Paralelamente también existe un tipo de comercio más informal pero siempre constante y que es el vestigio más claro de lo que fue el “tianquis”. Está compuesto en su mayoría por mujeres de edad avanzada que ofrecen sobre huacales de madera frutos de sus huertos, xoconostles, huevos de gallinas y guajolote, hierbas aromáticas (epazote, cilantro, hierbabuena, etc),frijol, maíz, hojas para tamal.
Los días de plaza son miércoles y sábado. En estos días llegan al mercado comerciantes de pueblos y estados vecinos como del Estado de México y Morelos a ofrecer sus mercancías.
Por último, también tenemos el comercio de temporada que obedece al tiempo de lluvias y a las festividades de la región. Durante el verano encontramos puestos a los que les basta un plástico sobre las banquetas para ofrecer los productos “criollos” como ellos le llaman: calabacitas, chilacayotes, habas tiernas, flores de calabaza, chiles manzanos, elotes azules, frutos del huerto, hongos silvestres, etc.
Los comercios más significativos en cuanto a festividades son: la ropa para el niño Dios por el motivo de la Candelaria, las palmas, romero y plantas de trigo para bendecir en la Semana Santa. En noviembre no pueden faltar el pan, fruta y todo lo necesario para las ofrendas de día de muertos, en diciembre adornos navideños, fruta y piñatas para las posadas y en enero comenzamos el año con las deliciosas roscas de reyes caseras.

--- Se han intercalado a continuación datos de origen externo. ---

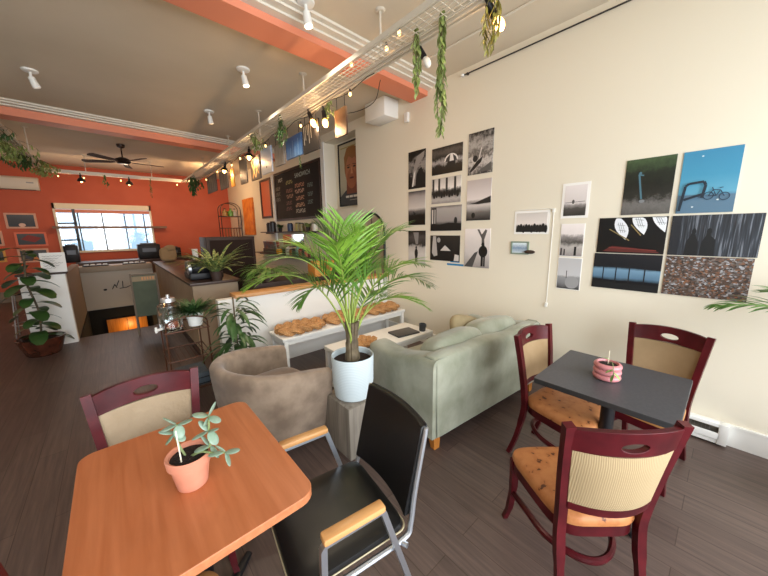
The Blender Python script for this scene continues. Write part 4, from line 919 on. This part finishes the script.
mb = MB(); pts = [(1.865, y, 2.90+.02*math.sin(y*9)) for y in [2.2+.1*k for k in range(70)]]; mb.tube(pts, .0035, None, 5); mb.tube(cr([(2.02, 2.3, 2.94), (2.1, 2.5, 2.83), (2.02, 2.8, 2.8), (1.9, 3.1, 2.9)], 6), .0035, None, 5)
tag(mb.obj('light_cord', m_blackm), 'black cord of the fairy lights looping under the long tray', 'cord')

def vine(label, loc, L, n=5, m=None, wild=.05, dens=26, lf=.06, lw=.014):
    mb = MB(); m = m or m_olive
    for s in range(n):
        a = random.uniform(0, 2*PI); l = L*random.uniform(.6, 1) if s else L; r = random.uniform(0, wild)
        P = cr([(0, 0, .05), (r*math.cos(a), r*math.sin(a), -l*.3), (r*1.2*math.cos(a+.6), r*1.2*math.sin(a+.6), -l*.65), (r*.6*math.cos(a), r*.6*math.sin(a), -l)], 8)
        mb.tube(P, .0022, m_vstem, 4); k = int(dens*l/L)
        for i in range(k):
            p = P[int((i+.5)/k*(len(P)-1))]; b = random.uniform(0, 2*PI); mb.leaf(p, (math.cos(b)*.55, math.sin(b)*.55, -.75), lf*random.uniform(.8, 1.2), lw, m, .4, 3)
    return tag(mb.obj('hanging_vine', None, None, loc, rec=False), label, 'vine')
vine('longest green leafy vine hanging from the near end of the tray', (1.80, 1.43, 2.95), .72, 6, None, .035, 44, .055, .019)
vine('shorter dusty green vine hanging just behind the longest vine', (1.80, 1.66, 2.95), .38, 5, None, .03, 26, .05, .018)
vine('yellowish vine hanging around the lit bulb at the top of the view', (1.86, 1.10, 2.95), .30, 6, m_olive_y, .06, 20, .055, .015)
vine('sprig of leaves hanging at the top edge near the picture rail', (1.86, .47, 2.95), .34, 3, None, .05, 16, .04, .013)
vine('green vine spilling over the tray above the blue canvas', (1.76, 3.9, 3.02), .36, 7, m_dkleaf, .12, 22, .05, .02)
vine('green vine spilling over the tray above the white canvas', (1.74, 4.75, 3.0), .26, 7, m_olive, .16, 20, .05, .02)
vine('small green sprig among the lit amber bulbs', (1.93, 3.0, 2.95), .14, 5, m_olive, .06, 12, .05, .02)
vine('thin trailing sprig hanging in front of the menu chalkboard', (1.93, 3.75, 2.6), .2, 2, m_dkleaf, .03, 10, .03, .014)
vine('dark bushy vine at the far corner of the long tray', (1.72, 9.0, 3.0), .45, 10, m_dkleaf, .25, 20, .09, .04)
for i, (x, y, L, w_, lb) in enumerate([(-1.0, 6.3, .30, .25, 'thick greenery hanging on the left tray, nearest the viewer'), (-.96, 7.2, .42, .3, 'dark leafy greenery on the left tray, second clump from the viewer'), (-.92, 8.2, .40, .25, 'dark leafy greenery on the left tray, third clump from the viewer'), (-.8, 9.1, .34, .25, 'dark greenery where the left tray meets the crossing tray')]):
    vine(lb, (x, y, 3.0), L*.7, 16, [m_dkleaf, m_olive][i % 2], w_, 22, .065, .022)
vine('thin dark vine hanging from the crossing tray above the window', (.1, 9.7, 2.95), .3, 3, m_dkleaf, .06, 12, .06, .03)
vine('thin brownish vine hanging from the crossing tray right of the window', (.95, 9.7, 2.95), .45, 3, m_dkleaf, .05, 10, .05, .02)
o = MB().tube([(.14*math.cos(a*PI/12), .02*a/12, .16*math.sin(a*PI/12)) for a in range(25)], .012, None, 6).tube([(.12*math.cos(a*PI/12)+.02, .05, .14*math.sin(a*PI/12)+.02) for a in range(25)], .01, None, 6).obj('wire_coil', m_tray, None, (-1.08, 6.0, 3.05)); tag(o, 'pale coiled hose hanging at the left tray among the greenery', 'coil')

# artworks hung under the right edge of the long tray
def hung(label, yn, yf, zt, zb, base, layers=(), name='hung_canvas'):
    o = pic(name, label, 'artwork', (1.93, (yn+yf)/2, (zt+zb)/2), R(-90), yf-yn, zt-zb, base, layers, th=.02)
    for s in (-.35, .35): MB().tube([(s*(yf-yn), -.01, (zt-zb)/2), (s*(yf-yn), -.01, 2.94-(zt+zb)/2)], .003, None, 4).obj('hanging_wire', m_blackm, o)
    return o
hung('dark brown hung artwork beside the brightly lit amber bulb', 2.70, 2.90, 2.82, 2.56, photo_mat('hung_a', [(0, '3a2418'), (.6, '5a3c28'), (1, '8a6a4a')], 9, .5))
hung('black hung artwork with white vertical streaks, before the blue one', 3.24, 3.62, 2.85, 2.53, mat('near_black', '1c1a1c', .5), [('l', (u, .95), (u+.02, .3+.3*(i % 3)/2), .014, 'b5b0a8') for i, u in enumerate((.1, .2, .32, .42, .55))])
hung('blue hung artwork with thin pale streaks', 3.66, 4.10, 2.80, 2.545, photo_mat('hung_b', [(0, '5a82b0'), (.5, '35639a'), (1, '2a5088')], 5, .3), [('l', (u, .05), (u+.01, .5+.3*(i % 2)), .008, '9cb8d0') for i, u in enumerate((.3, .45, .6, .8))])
hung('grey hung artwork with faint vertical streaks, behind the blue one', 4.18, 4.48, 2.79, 2.52, noise_mat('hung_c', [(.3, '6a6460'), (.7, '948c84')], 8, .6, (6, 1, 1)))
hung('pale blue white hung artwork with a small dark mark', 4.6, 5.0, 2.84, 2.48, photo_mat('hung_d', [(0, 'c8ccd2'), (.5, 'a8b4c8'), (1, '8aa0c0')], 4, .2), [('e', .5, .25, .05, .05, '2a2a2c')])
hung('hung artwork with warm criss-cross strokes', 5.07, 5.48, 2.80, 2.45, mat('dim_grey_canvas', '5a5048', .6), [('l', (.1, .9), (.5, .1), .03, 'e8c080'), ('l', (.6, .95), (.2, .1), .03, 'd8a860'), ('l', (.85, .9), (.55, .1), .025, 'e8c890'), ('l', (.3, .95), (.9, .2), .02, 'c89858')])
hung('dark grey hung artwork between two lit shaded lamps', 5.7, 6.05, 2.86, 2.46, photo_mat('hung_e', [(0, '2c2a2a'), (.5, '4a4642'), (1, '3a3632')], 6, .4))
hung('yellow orange hung artwork glowing by the lamp', 6.42, 6.6, 2.80, 2.48, mat('amber_paint', 'e0941c', .6))
hung('dark hung poster with pale marks, second from the far end', 6.84, 7.4, 2.86, 2.50, mat('near_black'), [('l', (u, .8), (u, .2), .02, '6a6660') for u in (.2, .4, .7)])
hung('dark hung poster with pale marks, at the far end of the row', 7.68, 8.5, 2.90, 2.53, mat('near_black'), [('l', (u, .75), (u, .15), .02, '7a766e') for u in (.15, .35, .6, .8)])

# air conditioner, ceiling fan
def ac():
    t = thing('air_conditioner', 'wall mounted white air conditioner high on the orange wall at the left', 'air conditioner', (-1.75, YB-.001, 2.86))
    mb = MB(); mb.prism([(0, -.15), (0, .15), (-.16, .15), (-.2, .11), (-.21, -.05), (-.16, -.15)], -.62, .62, None, Matrix(((0, 0, 1, 0), (1, 0, 0, 0), (0, 1, 0, 0), (0, 0, 0, 1)))); mb.obj('case', mat('ivory_plastic', 'd8cfc0', .35), t, bevel=.01)
    MB().b2((-.55, -.175, -.152), (.55, -.06, -.148)).obj('air_slot', m_blackm, t); MB().b2((.42, -.214, .0), (.54, -.209, .03)).obj('display', mat('grey_display', '9a9a98', .3), t)
ac()
def fan():
    t = thing('ceiling_fan', 'dark brown ceiling fan with drooping blades beyond the far beam', 'fan', (.41, 8.4, CH-.001)); m = mat('dark_bronze', '2c1e18', .4, .5)
    MB().lathe([(0, 0), (.07, 0), (.06, -.05), (.02, -.07), (0, -.07)]).obj('canopy', m, t); MB().tube([(0, 0, -.06), (0, 0, -.26)], .012).obj('downrod', m, t)
    MB().lathe([(0, -.24), (.06, -.25), (.12, -.28), (.13, -.33), (.09, -.37), (0, -.38)]).obj('motor', m, t)
    for k in range(5):
        a = R(8+72*k); q = Matrix.Rotation(a, 4, 'Z'); mb = MB(); mb.prism([(.12, -.02), (.25, -.055), (.66, -.065), (.69, -.03), (.69, .03), (.66, .065), (.25, .055), (.12, .02)], -.005, .005, None, q @ Matrix.Translation((0, 0, -.33)) @ Matrix.Rotation(R(12), 4, 'X')); mb.obj('blade', wood_mat('fan_blade_wood', '4a2e20', '38221a', .8, 0), t)
fan()
# ============================================================ LEFT AND BACK OF THE ROOM
def cardholder():
    t = thing('menu_sign', 'white paper sign with handwritten lines standing on the low white stair wall', 'sign', (-.66, 6.53, 1.076), R(-4))
    mb = MB(); mb.box((0, 0, .145), (.26, .012, .28), m_white, Matrix.Rotation(R(-8), 3, 'X'))
    for i in range(6):
        z = .235-.034*i; pts = [(-.10+.02*j, -.013+.14*(z-.145)-.002, z+.006*((-1)**j)) for j in range(11-(i % 3)*2)]
        for a, b in zip(pts, pts[1:]): mb.tube([a, b], .0022, flat('6a6468'), 4)
    mb.obj('sign_board', None, t)
    MB().box((0, .02, .008), (.24, .08, .016)).obj('sign_base', m_white, t)
cardholder()
def stool():
    t = thing('bar_stool', 'black topped stool with thin steel legs by the orange wall', 'stool', (-1.2, 7.5, 0))
    MB().lathe([(0, .69), (.15, .69), (.16, .71), (.15, .73), (0, .73)]).obj('seat', m_blackm, t)
    for k in range(4): a = PI/4+k*PI/2; MB().tube([(.1*math.cos(a), .1*math.sin(a), .69), (.17*math.cos(a), .17*math.sin(a), 0)], .009, None, 8).obj('leg', m_chrome, t)
    MB().tube([(.15*math.cos(a*PI/10), .15*math.sin(a*PI/10), .2) for a in range(20)], .007, None, 6, True).obj('foot_ring', m_chrome, t)
stool()
def fiddle():
    t = thing('potted_plant', 'tall broad-leaved plant in a brown glazed pot on the floor by the stair wall', 'potted plant', (-.88, 6.12, 0))
    MB().lathe([(0, .0), (.15, 0), (.17, .02), (.21, .14), (.235, .22), (.24, .24), (.225, .245), (.21, .2), (0, .2)], (0, 0, 0), None, 32).obj('pot', mat('brown_glaze', '5a2e20', .25, noise=(10, .3, .7), col2='2e1810', coat=.4), t)
    MB().lathe([(.21, .2), (0, .21)]).obj('soil', m_soil, t)
    mb = MB(); P = cr([(0, 0, .2), (.03, 0, .6), (-.02, .02, 1.0), (.02, 0, 1.42)], 8); mb.tube(P, .012, None, 8); mb.obj('stem', m_palmstem, t)
    shp = lambda t: (math.sin(PI*min(1, .06+t*.92)))**.45*(.75+.35*t)
    mb = MB()
    for i in range(34):
        z = .25+1.18*i/33; a = i*2.4; p = (.02*math.cos(i), 0, z); L = random.uniform(.24, .34)*(1 if z < 1.3 else .8)
        mb.leaf(p, (math.cos(a), math.sin(a), .35+.3*(z > 1.3)), L, L*.55, None, 1.3, 6, shp, fold=.12)
    mb.obj('foliage', m_fiddle, t, rec=False)
fiddle()
def sandwich():
    t = thing('sandwich_board', 'folding A-frame chalkboard sign standing at the edge of the stair opening', 'sign board', (.33, 6.28, 0), R(-4)); fr = mat('grey_wood_frame', '6e5f4e', .6)
    for s in (-1, 1):
        q = Matrix.Rotation(R(9*s), 3, 'X'); o = Vector((0, s*.16, 0))
        for x in (-.165, .165): MB().tube([Vector((x, s*.17, 0)), Vector((x, s*.01, .98))], .016, None, 4).obj('leg', fr, t)
        MB().tube([Vector((-.165, s*.01, .965)), Vector((.165, s*.01, .965))], .016, None, 4).obj('top_rail', fr, t)
        a = Vector((0, s*.15+s*-.0, .12)); f = lambda x, z: Vector((x, s*(.17-.16*z/.98)+s*.0, z))
        mb = MB(); mm = mat('green_grey_chalkboard', '5c6656', .85, noise=(6, .3, .7), col2='525a4c')
        A = [f(-.15, .3), f(.15, .3), f(.15, .95), f(-.15, .95)]; n = Vector((0, s*.006, 0)); mb.poly([p+n for p in A], mm); mb.poly([p-n for p in A[::-1]], mm)
        for i in range(4): mb.poly([A[i]+n, A[i]-n, A[(i+1) % 4]-n, A[(i+1) % 4]+n], mm)
        if s < 0:
            hd = lambda x, z: f(x, z)+Vector((0, -.0075, 0)); mb.poly([hd(-.15, .86), hd(.15, .86), hd(.15, .94), hd(-.15, .94)], flat('8a7a5c'))
            for k in range(5): xx = -.03+.035*k; mb.poly([hd(xx, .88)+Vector((0, -.001, 0)), hd(xx+.02, .88)+Vector((0, -.001, 0)), hd(xx+.02, .925)+Vector((0, -.001, 0)), hd(xx, .925)+Vector((0, -.001, 0))], flat('c88a50'))
        mb.obj('board', None, t)
sandwich()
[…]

Desde hace unos meses, este edificio mercantil atraviesa por un proceso de restauración en su fachada, drenaje, pisos y techo. Sin embargo; los puestos han permanecido intactos, de modo que el contraste entre lo nuevo y lo antiguo es evidente. Los habitantes de la demarcación y usuarios constantes esperamos que la remodelación pueda llevase a cabo de forma completa.